Vincent Cheynet précise également que sa conception de la décroissance n'a rien de commun avec des courants qualifiés de décroissants, proches de certains milieux de l'extrême droite, qui se caractérisent par le malthusianisme, le darwinisme, le survivalisme, le catastrophisme ou le localisme.
Enfin, il apporte sa propre conception de la Décroissance. Il considère qu'elle n'a pas pour objet de sauver la planète et l'Humanité puisque ces dernières disparaitront inéluctablement un jour, soit lors de l'explosion du soleil ou avant, à tout moment, si l'Homme utilise le feu nucléaire.
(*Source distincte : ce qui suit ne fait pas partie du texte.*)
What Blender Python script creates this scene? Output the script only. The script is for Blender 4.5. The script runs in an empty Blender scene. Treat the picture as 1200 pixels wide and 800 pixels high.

Pour lui, la décroissance se définit comme un moyen de revitaliser la démocratie en apportant du dissensus, de remettre à l'ordre du jour le programme du conseil national de la Résistance, de lutter contre un système médiatique qui, via la pub, infantilise les citoyens en les réduisant à des drogués de la consommation, de partager le travail, de créer un salaire de vie sans contrepartie, de redistribuer équitablement les richesses sans attendre une hypothétique et destructrice croissance économique, de rompre avec la société de consommation et d'apporter du "bien vivre".
In fine, la décroissance est censée éviter que l'Humanité ne subisse à l'avenir des choix brutaux et autoritaires quand le système productiviste se retrouvera dans l'impasse, faute de ressources naturelles et de progrès scientifiques miraculeux.
D'ailleurs, à la fin du livre, l'auteur fait sienne cette citation d'André Gorz :
« La décroissance est donc un impératif de survie. Mais elle suppose une autre économie, un autre style de vie, une autre civilisation, d'autres rapports sociaux. En leur absence, l'effondrement ne pourrait être évité qu'à force de restrictions, rationnements, allocations autoritaires de ressources caractéristiques d'une économie de guerre. la sortie du capitalisme aura donc lieu d'une façon ou d'une autre, civilisée ou barbare. »
En extrapolant, l'alternative se pose de la façon suivante : la barbarie capitaliste ou la décroissance socialiste ? D'où notre opposition au projet d'aéroport de Notre Dame des Landes.
Bref, vous l'avez bien compris, nous vous conseillons Le choc de la décroissance.